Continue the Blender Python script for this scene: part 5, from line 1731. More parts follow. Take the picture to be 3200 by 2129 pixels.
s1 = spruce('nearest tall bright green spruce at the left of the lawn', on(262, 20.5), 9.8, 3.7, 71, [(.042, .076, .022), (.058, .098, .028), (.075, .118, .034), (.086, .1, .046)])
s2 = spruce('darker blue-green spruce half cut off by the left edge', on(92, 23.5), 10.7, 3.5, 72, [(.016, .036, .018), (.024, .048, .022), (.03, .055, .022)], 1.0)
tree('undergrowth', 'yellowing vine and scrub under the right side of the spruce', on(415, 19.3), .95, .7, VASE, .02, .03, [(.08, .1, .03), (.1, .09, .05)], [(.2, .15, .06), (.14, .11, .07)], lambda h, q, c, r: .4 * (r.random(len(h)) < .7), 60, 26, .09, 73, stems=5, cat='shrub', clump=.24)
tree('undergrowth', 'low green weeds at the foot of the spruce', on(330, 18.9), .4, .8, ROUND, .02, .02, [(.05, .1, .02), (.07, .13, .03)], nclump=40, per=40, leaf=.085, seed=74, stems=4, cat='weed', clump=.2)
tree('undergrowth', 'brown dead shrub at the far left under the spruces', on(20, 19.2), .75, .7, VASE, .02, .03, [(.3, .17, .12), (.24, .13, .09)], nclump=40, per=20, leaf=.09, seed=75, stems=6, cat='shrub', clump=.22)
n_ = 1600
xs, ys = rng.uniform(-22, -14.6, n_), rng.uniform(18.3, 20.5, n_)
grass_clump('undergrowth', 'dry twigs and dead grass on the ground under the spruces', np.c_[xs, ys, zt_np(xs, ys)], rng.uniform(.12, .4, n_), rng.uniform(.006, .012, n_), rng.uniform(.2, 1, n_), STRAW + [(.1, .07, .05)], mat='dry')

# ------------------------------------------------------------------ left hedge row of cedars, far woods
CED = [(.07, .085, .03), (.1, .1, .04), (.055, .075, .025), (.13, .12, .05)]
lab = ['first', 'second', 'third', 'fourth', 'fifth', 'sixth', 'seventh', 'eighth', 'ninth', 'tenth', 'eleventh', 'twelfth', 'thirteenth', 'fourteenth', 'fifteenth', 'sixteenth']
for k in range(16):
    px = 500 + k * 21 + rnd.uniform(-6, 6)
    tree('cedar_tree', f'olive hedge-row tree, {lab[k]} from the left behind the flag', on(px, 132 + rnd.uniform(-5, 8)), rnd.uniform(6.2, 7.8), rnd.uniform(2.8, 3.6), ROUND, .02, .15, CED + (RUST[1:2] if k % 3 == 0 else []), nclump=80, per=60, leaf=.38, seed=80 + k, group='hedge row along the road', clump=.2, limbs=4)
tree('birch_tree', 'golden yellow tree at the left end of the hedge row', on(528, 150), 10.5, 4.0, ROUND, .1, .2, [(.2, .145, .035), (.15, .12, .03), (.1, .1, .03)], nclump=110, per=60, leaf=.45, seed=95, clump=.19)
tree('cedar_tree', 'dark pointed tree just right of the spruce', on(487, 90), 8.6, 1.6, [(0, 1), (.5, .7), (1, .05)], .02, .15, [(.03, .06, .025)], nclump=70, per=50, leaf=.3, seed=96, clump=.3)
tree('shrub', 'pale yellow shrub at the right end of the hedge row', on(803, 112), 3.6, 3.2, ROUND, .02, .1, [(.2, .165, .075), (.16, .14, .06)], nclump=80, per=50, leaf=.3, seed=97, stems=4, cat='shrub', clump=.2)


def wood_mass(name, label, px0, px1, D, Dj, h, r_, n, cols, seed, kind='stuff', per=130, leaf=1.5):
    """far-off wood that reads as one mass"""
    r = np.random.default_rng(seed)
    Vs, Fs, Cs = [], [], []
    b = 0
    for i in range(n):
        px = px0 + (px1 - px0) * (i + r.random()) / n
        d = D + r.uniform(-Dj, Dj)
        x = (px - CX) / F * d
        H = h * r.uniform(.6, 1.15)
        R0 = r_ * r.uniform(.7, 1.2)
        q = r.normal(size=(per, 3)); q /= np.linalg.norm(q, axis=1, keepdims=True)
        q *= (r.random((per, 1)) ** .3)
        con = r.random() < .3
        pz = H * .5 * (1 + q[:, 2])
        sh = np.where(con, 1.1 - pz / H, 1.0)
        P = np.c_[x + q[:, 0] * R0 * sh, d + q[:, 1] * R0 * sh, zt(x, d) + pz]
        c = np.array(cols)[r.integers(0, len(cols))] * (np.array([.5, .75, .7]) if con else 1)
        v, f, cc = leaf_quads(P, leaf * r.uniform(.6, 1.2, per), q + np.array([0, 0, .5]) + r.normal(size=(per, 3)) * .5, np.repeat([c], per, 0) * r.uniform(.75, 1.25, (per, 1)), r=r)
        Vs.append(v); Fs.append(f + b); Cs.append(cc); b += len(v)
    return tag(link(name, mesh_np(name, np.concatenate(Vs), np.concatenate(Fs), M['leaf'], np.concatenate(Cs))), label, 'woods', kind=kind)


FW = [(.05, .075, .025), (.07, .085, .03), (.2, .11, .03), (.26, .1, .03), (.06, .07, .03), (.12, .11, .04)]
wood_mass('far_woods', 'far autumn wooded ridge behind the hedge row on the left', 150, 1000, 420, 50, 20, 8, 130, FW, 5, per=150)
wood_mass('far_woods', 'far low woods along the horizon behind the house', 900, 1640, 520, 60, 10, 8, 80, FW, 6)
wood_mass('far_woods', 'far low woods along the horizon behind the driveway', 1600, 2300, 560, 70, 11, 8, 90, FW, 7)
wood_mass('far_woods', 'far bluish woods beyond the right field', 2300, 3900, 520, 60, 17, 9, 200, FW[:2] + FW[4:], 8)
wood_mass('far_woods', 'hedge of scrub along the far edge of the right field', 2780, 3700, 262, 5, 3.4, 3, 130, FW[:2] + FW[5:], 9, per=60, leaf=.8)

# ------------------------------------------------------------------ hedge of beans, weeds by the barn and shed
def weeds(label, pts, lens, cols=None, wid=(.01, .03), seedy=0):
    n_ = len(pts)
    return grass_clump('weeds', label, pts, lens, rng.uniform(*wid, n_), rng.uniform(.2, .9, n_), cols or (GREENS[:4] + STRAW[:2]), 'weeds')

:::

What to work on:
Copy each line of the data above without altering a single character.

Task response:
Continue the Blender Python script for this scene: part 5, from line 1731. More parts follow. Take the picture to be 3200 by 2129 pixels.
s1 = spruce('nearest tall bright green spruce at the left of the lawn', on(262, 20.5), 9.8, 3.7, 71, [(.042, .076, .022), (.058, .098, .028), (.075, .118, .034), (.086, .1, .046)])
s2 = spruce('darker blue-green spruce half cut off by the left edge', on(92, 23.5), 10.7, 3.5, 72, [(.016, .036, .018), (.024, .048, .022), (.03, .055, .022)], 1.0)
tree('undergrowth', 'yellowing vine and scrub under the right side of the spruce', on(415, 19.3), .95, .7, VASE, .02, .03, [(.08, .1, .03), (.1, .09, .05)], [(.2, .15, .06), (.14, .11, .07)], lambda h, q, c, r: .4 * (r.random(len(h)) < .7), 60, 26, .09, 73, stems=5, cat='shrub', clump=.24)
tree('undergrowth', 'low green weeds at the foot of the spruce', on(330, 18.9), .4, .8, ROUND, .02, .02, [(.05, .1, .02), (.07, .13, .03)], nclump=40, per=40, leaf=.085, seed=74, stems=4, cat='weed', clump=.2)
tree('undergrowth', 'brown dead shrub at the far left under the spruces', on(20, 19.2), .75, .7, VASE, .02, .03, [(.3, .17, .12), (.24, .13, .09)], nclump=40, per=20, leaf=.09, seed=75, stems=6, cat='shrub', clump=.22)
n_ = 1600
xs, ys = rng.uniform(-22, -14.6, n_), rng.uniform(18.3, 20.5, n_)
grass_clump('undergrowth', 'dry twigs and dead grass on the ground under the spruces', np.c_[xs, ys, zt_np(xs, ys)], rng.uniform(.12, .4, n_), rng.uniform(.006, .012, n_), rng.uniform(.2, 1, n_), STRAW + [(.1, .07, .05)], mat='dry')

# ------------------------------------------------------------------ left hedge row of cedars, far woods
CED = [(.07, .085, .03), (.1, .1, .04), (.055, .075, .025), (.13, .12, .05)]
lab = ['first', 'second', 'third', 'fourth', 'fifth', 'sixth', 'seventh', 'eighth', 'ninth', 'tenth', 'eleventh', 'twelfth', 'thirteenth', 'fourteenth', 'fifteenth', 'sixteenth']
for k in range(16):
    px = 500 + k * 21 + rnd.uniform(-6, 6)
    tree('cedar_tree', f'olive hedge-row tree, {lab[k]} from the left behind the flag', on(px, 132 + rnd.uniform(-5, 8)), rnd.uniform(6.2, 7.8), rnd.uniform(2.8, 3.6), ROUND, .02, .15, CED + (RUST[1:2] if k % 3 == 0 else []), nclump=80, per=60, leaf=.38, seed=80 + k, group='hedge row along the road', clump=.2, limbs=4)
tree('birch_tree', 'golden yellow tree at the left end of the hedge row', on(528, 150), 10.5, 4.0, ROUND, .1, .2, [(.2, .145, .035), (.15, .12, .03), (.1, .1, .03)], nclump=110, per=60, leaf=.45, seed=95, clump=.19)
tree('cedar_tree', 'dark pointed tree just right of the spruce', on(487, 90), 8.6, 1.6, [(0, 1), (.5, .7), (1, .05)], .02, .15, [(.03, .06, .025)], nclump=70, per=50, leaf=.3, seed=96, clump=.3)
tree('shrub', 'pale yellow shrub at the right end of the hedge row', on(803, 112), 3.6, 3.2, ROUND, .02, .1, [(.2, .165, .075), (.16, .14, .06)], nclump=80, per=50, leaf=.3, seed=97, stems=4, cat='shrub', clump=.2)


def wood_mass(name, label, px0, px1, D, Dj, h, r_, n, cols, seed, kind='stuff', per=130, leaf=1.5):
    """far-off wood that reads as one mass"""
    r = np.random.default_rng(seed)
    Vs, Fs, Cs = [], [], []
    b = 0
    for i in range(n):
        px = px0 + (px1 - px0) * (i + r.random()) / n
        d = D + r.uniform(-Dj, Dj)
        x = (px - CX) / F * d
        H = h * r.uniform(.6, 1.15)
        R0 = r_ * r.uniform(.7, 1.2)
        q = r.normal(size=(per, 3)); q /= np.linalg.norm(q, axis=1, keepdims=True)
        q *= (r.random((per, 1)) ** .3)
        con = r.random() < .3
        pz = H * .5 * (1 + q[:, 2])
        sh = np.where(con, 1.1 - pz / H, 1.0)
        P = np.c_[x + q[:, 0] * R0 * sh, d + q[:, 1] * R0 * sh, zt(x, d) + pz]
        c = np.array(cols)[r.integers(0, len(cols))] * (np.array([.5, .75, .7]) if con else 1)
        v, f, cc = leaf_quads(P, leaf * r.uniform(.6, 1.2, per), q + np.array([0, 0, .5]) + r.normal(size=(per, 3)) * .5, np.repeat([c], per, 0) * r.uniform(.75, 1.25, (per, 1)), r=r)
        Vs.append(v); Fs.append(f + b); Cs.append(cc); b += len(v)
    return tag(link(name, mesh_np(name, np.concatenate(Vs), np.concatenate(Fs), M['leaf'], np.concatenate(Cs))), label, 'woods', kind=kind)


FW = [(.05, .075, .025), (.07, .085, .03), (.2, .11, .03), (.26, .1, .03), (.06, .07, .03), (.12, .11, .04)]
wood_mass('far_woods', 'far autumn wooded ridge behind the hedge row on the left', 150, 1000, 420, 50, 20, 8, 130, FW, 5, per=150)
wood_mass('far_woods', 'far low woods along the horizon behind the house', 900, 1640, 520, 60, 10, 8, 80, FW, 6)
wood_mass('far_woods', 'far low woods along the horizon behind the driveway', 1600, 2300, 560, 70, 11, 8, 90, FW, 7)
wood_mass('far_woods', 'far bluish woods beyond the right field', 2300, 3900, 520, 60, 17, 9, 200, FW[:2] + FW[4:], 8)
wood_mass('far_woods', 'hedge of scrub along the far edge of the right field', 2780, 3700, 262, 5, 3.4, 3, 130, FW[:2] + FW[5:], 9, per=60, leaf=.8)

# ------------------------------------------------------------------ hedge of beans, weeds by the barn and shed
def weeds(label, pts, lens, cols=None, wid=(.01, .03), seedy=0):
    n_ = len(pts)
    return grass_clump('weeds', label, pts, lens, rng.uniform(*wid, n_), rng.uniform(.2, .9, n_), cols or (GREENS[:4] + STRAW[:2]), 'weeds')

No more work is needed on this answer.